Should you split your blog?. Last month Lisa Williams answered no, and proceeded to eloquently articulate a key part of the philosophy that motivated the design of the Internet Topic Exchange (which incidentally turns one year old next week!).

Basically, unless there are good reasons to do otherwise, all of an individual's public writing ought to be coherently tied together (that includes comments too, by the way). Some of it could additionally go to other spaces, if the author feels like sharing it with a community. To reuse Don Park's metaphor, bloggers are mountains, topics are lakes, and posts flow like water from one to the other. Topics help generate new connections and they provide good starting points for new bloggers.
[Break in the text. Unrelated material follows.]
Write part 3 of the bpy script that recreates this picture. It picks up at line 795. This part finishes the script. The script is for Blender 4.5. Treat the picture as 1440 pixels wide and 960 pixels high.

Here's part of Lisa's post:

As syndication becomes more robust, I think we will see more and more site/feeds that contain vast quantities of news and commentary on a specific subject as people map their own categories to a kind of "pidgin taxonomy." The categories in that taxonomy could then be themselves a feed displayed in an aggregator or on a webpage or both. (While I was hanging out on IRC someone -- I wish I remembered so that I could attribute this idea -- made the comment that we could use the categories of the Wikipedia as this kind of lingua-franca. Just think how it would enrich an online reference work to be able to get a definition of a term and then hit a button and see a live, continually changing feed of related news stories and blog posts on that idea!! I need to fan myself...is it warm in here?).

It so happens that Michael Fagan took it upon himself to create directories of topics in the Exchange early on. One of them uses the Open Directory's category scheme.